There is a significant engineering and construction effort at work to successfully complete the conversion.

Mooring systems

The FSRU will include two mooring systems, one for the turret that that will moor the vessel to the seabed, and one that will allow for safe side-by-side mooring of standard LNG carriers during offloading.

The turret will be connected to the forward part of ship, resulting in the need for modification of the bow area. The turret shall be configured to provide a non-rotating platform for supporting the anchor lines, as well as flexible risers and any associated control and service lines. In order to allow 360º continuous rotation of the FSRU, the turret shall be equipped with a turntable.

LNG carriers offloading to the FSRU will be moored in a side-by-side fashion. The approach and berthing operation will take place in a very similar manner to that used for onshore terminals. During berthing, the LNG carrier will need assistance from two tug boats with minimum 50 metric ton bollard pull.

The mooring system will consist of various components:

Primary and secondary fenders.

Nylon mooring lines that will be connected to the wire part of the LNG carrier line with specially-designed mooring shackles.

Roller fairleads, which will guide the nylon lines as required.

Hydraulic quick release hooks with built-in capstan and adjustable release load.

The side-by-side mooring system will also allow for ease of hook up and detachment, so that the entire process of berthing, loading and unberthing will take approximately 24 hours.

Loading arms

Standard loading arms will be included on the FSRU to allow side-by-side transfer of LNG and vapor return. There will be a total of three 16-in. loading arms, two for LNG and one for vapor return.

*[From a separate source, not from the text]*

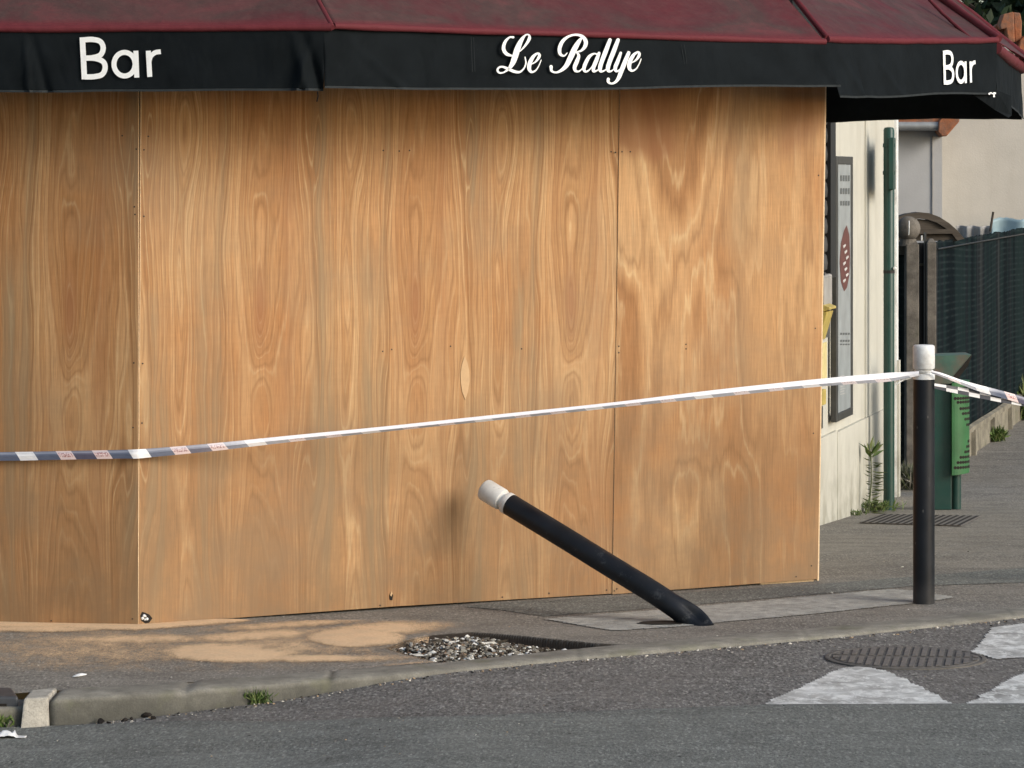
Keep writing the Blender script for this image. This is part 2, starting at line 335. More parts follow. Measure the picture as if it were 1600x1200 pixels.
class B:
    """collects shapes in world coordinates for ONE mesh"""
    def __init__(s): s.v = []; s.f = []; s.mi = []
    def add(s, v, f, mi=0):
        k = len(s.v); s.v += [Vector(x) for x in v]; s.f += [tuple(i+k for i in q) for q in f]; s.mi += [mi]*len(f); return s
    def hexa(s, b4, t4, mi=0):
        return s.add(list(b4)+list(t4), [(3, 2, 1, 0), (4, 5, 6, 7), (0, 1, 5, 4), (1, 2, 6, 5), (2, 3, 7, 6), (3, 0, 4, 7)], mi)
    def obox(s, o, ax, ay, az, mi=0):      # from corner o, three edge vectors
        o, ax, ay, az = map(Vector, (o, ax, ay, az))
        return s.hexa([o, o+ax, o+ax+ay, o+ay], [o+az, o+ax+az, o+ax+ay+az, o+ay+az], mi)
    def box(s, x0, x1, y0, y1, z0, z1, mi=0): return s.obox((x0, y0, z0), (x1-x0, 0, 0), (0, y1-y0, 0), (0, 0, z1-z0), mi)
    def prism(s, pts, ext, mi=0):
        n = len(pts); e = Vector(ext); p = [Vector(q) for q in pts]
        return s.add(p+[q+e for q in p], [tuple(range(n-1, -1, -1)), tuple(range(n, 2*n))]+[(i, (i+1) % n, (i+1) % n+n, i+n) for i in range(n)], mi)
    def tube(s, pts, rad, n=12, mi=0, cap=True):
        pts = [Vector(p) for p in pts]; m = len(pts)
        rad = rad if isinstance(rad, (list, tuple)) else [rad]*m
        v = []; up = None
        for i, p in enumerate(pts):
            d = (pts[min(i+1, m-1)]-pts[max(i-1, 0)]).normalized()
            if up is None: up = Vector((0, 0, 1)) if abs(d.z) < .9 else Vector((1, 0, 0))
            a = d.cross(up).normalized(); b = a.cross(d).normalized(); up = b
            v += [p+(a*math.cos(2*math.pi*k/n)+b*math.sin(2*math.pi*k/n))*rad[i] for k in range(n)]
        f = [(i*n+k, i*n+(k+1) % n, (i+1)*n+(k+1) % n, (i+1)*n+k) for i in range(m-1) for k in range(n)]
        if cap: f += [tuple(range(n-1, -1, -1)), tuple(range((m-1)*n, m*n))]
        return s.add(v, f, mi)
    def lathe(s, o, axis, prof, n=24, mi=0):     # prof: (distance along axis, radius)
        o = Vector(o); axis = Vector(axis).normalized(); a = axis.orthogonal().normalized(); b = axis.cross(a)
        v = []; m = len(prof)
        for h, r in prof: v += [o+axis*h+(a*math.cos(2*math.pi*k/n)+b*math.sin(2*math.pi*k/n))*r for k in range(n)]
        f = [(i*n+k, i*n+(k+1) % n, (i+1)*n+(k+1) % n, (i+1)*n+k) for i in range(m-1) for k in range(n)]
        f += [tuple(range(n-1, -1, -1)), tuple(range((m-1)*n, m*n))]
        return s.add(v, f, mi)
    def build(s, name, mats, parent=None, smooth=False, bevel=0):
        me = bpy.data.meshes.new(name); me.from_pydata([tuple(x) for x in s.v], [], s.f)
        for p, i in zip(me.polygons, s.mi): p.material_index = i
        bm = bmesh.new(); bm.from_mesh(me); bmesh.ops.recalc_face_normals(bm, faces=bm.faces)
        if bevel: bmesh.ops.bevel(bm, geom=[e for e in bm.edges if e.calc_length() > bevel*2.5], offset=bevel, segments=2, affect='EDGES', profile=.5)
        bm.to_mesh(me); bm.free(); me.update()
        o = link(name, me, mats, parent)
        if smooth:
            for p in me.polygons: p.use_smooth = True
            try: me.set_sharp_from_angle(angle=R(40))
            except Exception: pass
        return o
def grid_mesh(name, X, mats, parent=None, attrs=None, smooth=True, flip=False, thick=0):
    """X: (ny,nx,3) array"""
    ny, nx, _ = X.shape; idx = np.arange(ny*nx).reshape(ny, nx)
    f = np.stack([idx[:-1, :-1], idx[:-1, 1:], idx[1:, 1:], idx[1:, :-1]], -1).reshape(-1, 4)
    if flip: f = f[:, ::-1]
    me = bpy.data.meshes.new(name); me.from_pydata(X.reshape(-1, 3).tolist(), [], f.tolist()); me.update()
    for k, a in (attrs or {}).items():
        at = me.attributes.new(k, 'FLOAT', 'POINT'); at.data.foreach_set('value', np.ascontiguousarray(a, dtype=np.float32).ravel())
    o = link(name, me, mats, parent, smooth)
    if thick:
        md = o.modifiers.new('solid', 'SOLIDIFY'); md.thickness = thick; md.offset = -1
    return o
def tint_attr(me, cols):
    at = me.color_attributes.new('tint', 'FLOAT_COLOR', 'CORNER'); buf = np.zeros((len(me.loops), 4), np.float32)
    ls = np.zeros(len(me.polygons), np.int32); lt = np.zeros(len(me.polygons), np.int32)
    me.polygons.foreach_get('loop_start', ls); me.polygons.foreach_get('loop_total', lt)
    c = np.asarray(cols, np.float32); rep = np.repeat(np.arange(len(lt)), lt); order = np.concatenate([np.arange(a, a+b) for a, b in zip(ls, lt)]) if len(lt) else []
    buf[order, :3] = c[rep]; buf[:, 3] = 1; at.data.foreach_set('color', buf.ravel())
# ------------------------------------------------------------------ GROUND
kb = np.array([(-900, 1150), (-200, 1098), (66, 1080), (262, 1068), (525, 1049), (700, 1036), (900, 1015), (1100, 997), (1300, 980), (1600, 949), (1900, 922), (2600, 868)], float)
kf = np.array([(-900, 1166), (-200, 1112), (75, 1094), (272, 1083), (475, 1066), (600, 1056), (700, 1048), (900, 1028), (1100, 1011), (1300, 994), (1600, 962), (1900, 934), (2600, 879)], float)
def gl(a): Y = 2*F/(a[:, 1]-HZ); return (a[:, 0]-800)/F*Y, Y
kbX, kbY = gl(kb); kfX, kfY = gl(kf)
ykb = lambda X: np.interp(X, kbX, kbY); ykf = lambda X: np.interp(X, kfX, kfY)
hX = np.array([-9, -1.77, -1.27, -.88, -.69, -.44, -.25, 3, 20]); hV = np.array([.11, .108, .078, .063, .046, .022, .010, .010, .010])
kh = lambda X: np.interp(X, hX, hV)
holepx = [(606, 1013), (640, 1001), (680, 993), (740, 988.5), (800, 993), (860, 999), (930, 1006), (985, 1008.5), (940, 1012), (870, 1018.5), (780, 1027), (720, 1033), (690, 1035.5), (650, 1026), (625, 1019)]
HP = [G(*p) for p in holepx]
def poly_sd(X, Y, poly):
    """signed distance to polygon, positive inside"""
    d = np.full(X.shape, 1e9); ins = np.zeros(X.shape, bool); n = len(poly)
    for i in range(n):
        ax, ay = poly[i][0], poly[i][1]; bx, by = poly[(i+1) % n][0], poly[(i+1) % n][1]
        t = np.clip(((X-ax)*(bx-ax)+(Y-ay)*(by-ay))/((bx-ax)**2+(by-ay)**2), 0, 1)
        d = np.minimum(d, np.hypot(X-ax-t*(bx-ax), Y-ay-t*(by-ay)))
        c = ((ay > Y) != (by > Y)) & (X < (bx-ax)*(Y-ay)/((by-ay)+1e-12)+ax); ins ^= c
    return np.where(ins, d, -d)
def gaxis(a, fa, fb, b, c, f):
    return np.concatenate([np.arange(a, fa, c), np.arange(fa, fb, f), np.arange(fb, b+c, c)])
xs = gaxis(-6, -.68, .62, 14, .12, .011)
vs = np.concatenate([[-.008], np.arange(0, 1.25, .011), np.arange(1.25, 6, .08), np.arange(6, 40, 1.0)])
XX, VV = np.meshgrid(xs, vs); YY = ykb(XX)+VV
sd = poly_sd(XX, YY, HP)+(.012*(fbm(XX*22, YY*22, 3)-.5))
inh = sstep(-.010, .018, sd)
PD = lambda X: .013+.030*sstep(-.32, .28, X)
ZZ = -.05*np.clip(YY-18, 0, 6)+.006*(fbm(XX*1.2, YY*1.2, 9)-.5)*(VV > .02)-PD(XX)*inh
ZZ = ZZ+.012*sstep(.10, 0, np.abs(sd+.10))*0
pav = grid_mesh('pavement', np.stack([XX, YY, ZZ], -1), None or ['pave'], attrs={'pit': np.maximum(inh, sstep(-.022, -.004, sd))}); tag(pav, kind='structure')
t_ = M['pave'].node_tree; pb = t_.nodes['Principled BSDF']; src = pb.inputs['Base Color'].links[0].from_socket
mx = t_.nodes.new('ShaderNodeMix'); mx.data_type = 'RGBA'; at_ = t_.nodes.new('ShaderNodeAttribute'); at_.attribute_name = 'pit'
t_.links.new(at_.outputs['Fac'], mx.inputs[0]); t_.links.new(src, mx.inputs[6]); mx.inputs[7].default_value = (.030, .023, .017, 1); t_.links.new(mx.outputs[2], pb.inputs['Base Color'])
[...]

The two LNG arms will ensure a loading time of 16 hr.

While the loading arms will be very similar to those used for onshore terminals, they will be modified to account for the relative motions between the FSRU and the carrier.

A regasification skid will be situated forward on the FSRU, and will consist of booster pumps and steam heated vaporizers. The booster pumps will increase the pressure of the LNG coming from the tanks to about 90 bar, prior to the LNG being vaporized. The gas is then passed through a fiscal metering unit and sent to the subsea pipeline via gas swivel and flexible risers.

The system will send gas out at a maximum pressure of 85 bar, at a rate of 240 metric tons/hr and a minimum temperature of 0º C.

The maximum boil-off gas (BOG) from the storage tanks is expected to be 0.25%, as per the original design requirements of the LNG carrier. The FSRU tanks will be operated at higher pressure than the offloading LNG carriers, which avoids the need for BOG handling equipment.

The existing power generation equipment on the LNG carrier will be used once it has been converted to the FSRU. This equipment consists of two steam-driven turbo generators, which will be boosted by the addition of a larger steam-driven turbo generator of 6 MW. There are two additional diesel-driven generators on board as well.

The boilers will run on natural gas, supplied by the BOG collected in the vapor header and partly by additional fuel supplied by the LNG vaporizers.

Graeme McDonald, group technical director of Golar LNG, is optimistic that this type of vessel will be of great benefit to both Golar LNG and their customers. “The Golar terminal can be available approximately three years ahead of a conventional land-based terminal, and annual savings in overall energy production costs can be more than $50 million,” he said.

In addition, Golar LNG’s commitment to build a FSRU “has the dual advantages of locking in a start-up date for a project and thus allowing potential end users to make firm preparations and commitments.”